The next thing we knew, Trabant barista Lorrie McCullaugh and I were on our way to Colombia. Our first day in Bogota, we learned more about ACDI/VOCA and their work around the country. ACDI/ VOCA is an agricultural, non-governmental, non- profit organization based in the U.S. with offices all around the world. The Colombia office is focusing on SCP, a $10 million, five- year undertaking. Projects include helping growers of illicit crops learn how to make a good and honest living growing specialty coffee, donating processing and drying equipment to growers and training them to use it, training 1,500 growers to cup in Colombia, and sending around 60 cuppers to Long Beach to refine their skills.
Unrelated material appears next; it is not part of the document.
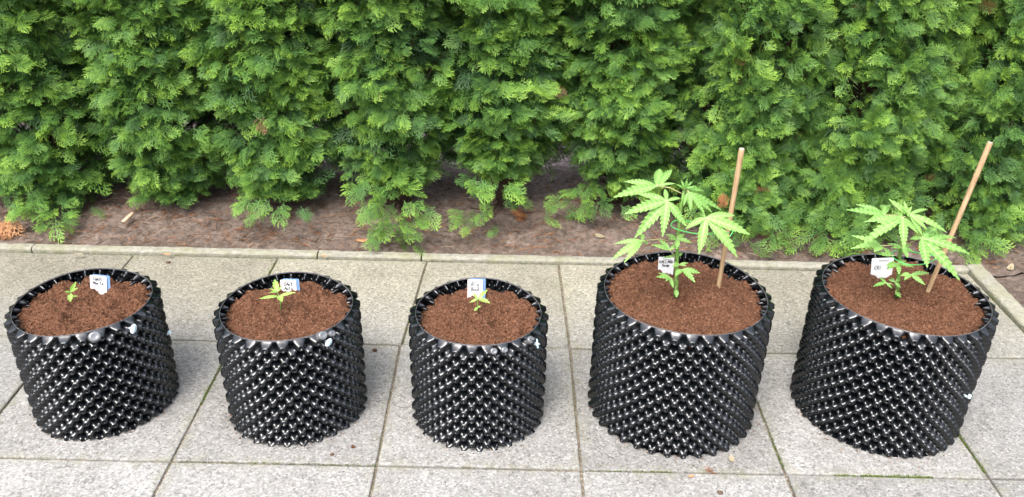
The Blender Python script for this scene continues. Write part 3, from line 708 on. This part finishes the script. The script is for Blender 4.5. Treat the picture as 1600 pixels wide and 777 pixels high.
P5 = [
 ((1382, 336, .03), [(1321, 328, .02, .2), (1336, 319, .06, .22), (1384, 321, .08, .5), (1358, 343, 0, .2)], (1416, 343)),
 ((1410, 340, -.04), [(1349, 347, -.03, .2), (1369, 349, -.05, .2), (1349, 381, -.09, .24), (1413, 389, -.11, .26), (1435, 365, -.06, .27), (1399, 332, 0, .3)], (1417, 344)),
 ((1419, 335, 0), [(1388, 311, .02, .24), (1412, 313, .03, .18), (1425, 322, .02, .2), (1432, 330, -.01, .25), (1408, 322, 0, .25), (1423, 340, -.03, .4)], (1418, 340), dict(teeth=6)),
 ((1422, 335, -.02), [(1480, 364, -.04, .18), (1449, 360, -.05, .24), (1450, 327, .03, .14), (1441, 368, -.05, .24)], (1418, 341)),
 ((1440, 372, -.04), [(1517, 398, -.08, .19), (1500, 439, -.12, .22), (1449, 419, -.11, .32), (1421, 374, -.04, .4), (1463, 357, .0, .42), (1466, 364, 0, .3), (1494, 372, -.02, .16)], (1408, 391)),
 ((1377, 384, -.04), [(1329, 368, -.02, .2), (1329, 389, -.07, .2), (1366, 394, -.07, .6)], (1406, 390), dict(teeth=7)),
 ((1392, 400, -.04), [(1380, 387, -.03, .45), (1365, 396, -.05, .26)], (1405, 405), dict(teeth=5)),
 ((1410, 387, -.02), [(1386, 381, -.01, .3), (1418, 403, -.05, .45), (1428, 394, -.03, .3), (1392, 388, -.03, .3), (1424, 383, .0, .3)], (1408, 385), dict(teeth=5)),
 ((1402, 412, -.02), [(1384, 416, -.04, .4), (1387, 422, -.05, .36), (1428, 418, -.03, .26), (1405, 429, -.05, .42), (1416, 408, 0, .3)], (1404, 411), dict(teeth=5)),
 ((1423, 429, -.04), [(1452, 427, -.03, .26), (1446, 446, -.07, .3), (1407, 431, -.05, .44), (1413, 438, -.06, .44)], (1403, 444), dict(teeth=6)),
 ((1384, 442, -.04), [(1364, 448, -.05, .32), (1375, 434, -.02, .36), (1394, 451, -.05, .42)], (1401, 452), dict(teeth=5)),
 ((1398, 441, -.01), [(1388, 437, 0, .4), (1407, 450, -.03, .42), (1406, 436, 0, .3), (1393, 434, .01, .3)], (1402, 446), sm),
 ((1399, 456, -.01), [(1407, 465, -.03, .6)], (1402, 457), sm)]
_, Y5 = make_plant(4, 'hemp_plant', 'shorter bushy green plant with serrated leaves in the rightmost pot, leaning stake beside it', (1403, 459),
 [(1403, 440), (1405, 420), (1406, 400), (1409, 380), (1414, 360), (1418, 343), (1420, 336)], P5, .0048, group='young hemp plants')
make_plant(0, 'seedling', 'tiny bright green sprout with two upright leaves in the leftmost pot', (110, 471), [(110, 466), (111, 458)], [
 ((110, 457, 0), [(119, 440, .01, .36), (101, 456, -.01, .36), (122, 450, 0, .3)], (111, 458), sm), ((111, 458, 0), [(110, 472, -.02, .62)], (111, 459), sm), ((112, 464, 0), [(121, 463, 0, .3)], (111, 464), sm)], .0013, M_SEED, cat='seedling', group='seedlings in the three left pots')
make_plant(1, 'seedling', 'pale green seedling with long narrow leaves spreading in front of a label', (438, 484), [(438, 472), (436, 463), (433, 457)], [
 ((433, 457, 0), [(429, 437, .03, .46), (441, 446, .01, .3), (421, 451, 0, .28), (420, 458, -.02, .26)], (434, 458), sm),
 ((436, 463, 0), [(405, 467, -.02, .2), (462, 457, .0, .22), (441, 472, -.03, .5)], (437, 466), dict(teeth=5))], .0014, M_SEED, cat='seedling', group='seedlings in the three left pots')
make_plant(2, 'seedling', 'small four leaved seedling with a visible stalk in the middle pot', (746, 487), [(746, 478), (746, 467)], [
 ((747, 467, 0), [(734, 473, -.01, .34), (766, 474, -.02, .36), (762, 453, .02, .34), (737, 457, .01, .4)], (746, 468), sm), ((746, 480, 0), [(741, 486, -.01, .4), (751, 479, 0, .3)], (746, 480), sm)], .0013, M_SEED, cat='seedling', group='seedlings in the three left pots')

# stakes and ties
def stake(i, bot, topp, dY, label, knots):
    z = POTS[i][3]-SOILD+.008; B = atZ(bot[0], bot[1], z); T = atY(topp[0], topp[1], B.y+dY)
    root = empty('wooden_stake', B, label, 'stake', None); ax = (T-B); L = ax.length; ax.normalize()
    mb = MB(); ts = sorted([-.06/L, 0, .1, .2, .35, .5, .65, .8, .93, .995, 1]+[k+e for k in knots for e in (-.012, 0, .012)])
    mb.tube([B+ax*L*t for t in ts], [.0066*(1+(.10 if any(abs(t-k) < .001 for k in knots) else 0))*(.86 if t == 1 else 1)*(.85+.15*t) for t in ts], 7); mb.build('shaft', M_WOOD, root)
    mb = MB(); mb.tube([T, T+ax*.0012], .006, 10); mb.build('cut_end', M_WOODEND, root)
    return B, T
b4 = stake(3, (1121, 457), (1159, 233), .0, 'almost upright light brown wooden stake beside the tallest plant', [.3, .82])
b5 = stake(4, (1447, 462), (1547, 223), .02, 'strongly tilted light brown wooden stake in the rightmost pot', [.28, .8])
def tie(pts, label, Yb):
    P = [atY(a, b, Yb+dy) for a, b, dy in pts]; mb = MB(); n = len(P); Q = []
    for k in range(n-1):
        p0, p1, p2, p3 = P[max(k-1, 0)], P[k], P[k+1], P[min(k+2, n-1)]
        for s in range(6):
            t = s/6; Q.append(.5*((2*p1)+(p2-p0)*t+(2*p0-5*p1+4*p2-p3)*t*t+(3*p1-p0-3*p2+p3)*t**3))
    Q.append(P[-1]); mb.tube(Q, .0014, 6); o = mb.build('plant_tie', M_TIE)
    return tag(o, label, 'plant tie')
tie([(1140, 363, .0), (1120, 365, -.03), (1095, 366, -.045), (1070, 362, -.04), (1052, 356, -.025), (1049, 350, 0), (1056, 345, .02), (1075, 346, .03), (1100, 350, .03), (1125, 354, .03), (1143, 358, .02), (1145, 362, 0), (1140, 370, -.01)],
    'bright green wire loop tying the tallest plant to its stake', Y4)
tie([(1467, 402, -.01), (1455, 408, -.03), (1442, 413, -.04), (1422, 414, -.045), (1405, 409, -.035), (1394, 400, -.01), (1396, 393, .01), (1410, 391, .025), (1432, 395, .03), (1455, 399, .03), (1472, 400, .02), (1474, 404, 0)],
    'green wire loop tying the shorter plant to the tilted stake', Y5)

# ================================================================== LITTER AND SMALL THINGS
def bed_h(x, y): return bedz(x, y)
def small_leaf(name, P, L, wd, ang, mat, label, cat, curl=.25, lobes=0):
    mb = MB(); n = 10; d = Vector((math.cos(ang), math.sin(ang), 0)); s = Vector((-d.y, d.x, 0)); P = Vector(P); vv = []
    for k in range(n+1):
        t = k/n; w_ = wd*math.sin(math.pi*t)**.7*(1+(.35*math.sin(t*lobes*6.28) if lobes else 0))+.0004
        z = .002+curl*L*(t-.5)**2*1.6
        for u in (-1, 0, 1): vv.append(P+d*L*(t-.5)+s*w_*.5*u+Vector((0, 0, z+abs(u)*curl*wd*.3)))
    mb.add(vv, [(k*3+c, k*3+c+1, (k+1)*3+c+1, (k+1)*3+c) for k in range(n) for c in range(2)])
    mb.tube([P-d*L*.5+Vector((0, 0, .003+curl*L*.4)), P-d*L*.75+Vector((0, 0, .002))], .0005, 5)
    o = mb.build(name, mat); return tag(o, label, cat)
def dead_frond(P, ang, sc, mat, label, n=3, lift=.15):
    rs = np.random.RandomState(int(abs(P[0])*1000)); O = np.array([[P[0], P[1], P[2]+.004+.004*k] for k in range(n)])
    A = np.array([[math.cos(ang+rs.uniform(-.6, .6)*(k > 0)), math.sin(ang+rs.uniform(-.6, .6)*(k > 0)), lift] for k in range(n)]); Nn = np.array([[rs.uniform(-.3, .3), rs.uniform(-.3, .3), 1.] for _ in range(n)])
    o = sprays('dead_frond', O, A, Nn, np.full(n, sc), np.full(n, .5), np.full(n, .5), mat, None, rs); return tag(o, label, 'dead foliage')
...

Up until a few years ago, cupping took place mostly in a lab high up in a skyscraper in downtown Bogota. Luis Alberto Cuellar, ACDI/VOCA’s founding director, spearheaded the efforts to bring cupping to the people. After all, developing the palates of those closest to coffee growing is essential to identifying, tracing, and eliminating defects.
 

Our first real adventure began on day two with a trip to Huila, a growing region in the southern part of the country. They call this area the “New Frontier,” as the traditional coffee growing region is the central part of the country. Most of Huila’s farms are small, simple, and proud family-run operations. But boy did they show everyone! In the first CoE in 2005, 16 of the 25 finalists (including the winner) were from Huila. Now, we at Trabant have always been evangelists of CoE. Any given time you come in, you’re likely to find a CoE at the higher-end of our Clover coffee menu. We’ll talk your ear off about how anyone can enter, how scoring is blind, and the premiums farmers command for their CoE lots. But now we can tell people how Ricaurte Hernández, the First Harvest 2005 winner, built a new house and a road with his earnings. He is also going back to finish high school.
 

The most beautiful story is that of Luis Alberto Jojoa, the First Harvest 2006 winner. He started out as a patio raker. He made a deal with his employer to work off two hectares of land. He dedicated his efforts to the land. SCP helped support his washing and other process improvements. With the money he got from CoE, he was able to purchase more land. Coincidentally, we had cupped his auction lot coffee at Stumptown’s Seattle office earlier this year. He was very excited to hear that! Stories like Ricaurte’s and Luis Alberto’s are well known in their communities, inspiring neighbors to produce high-quality coffee as well.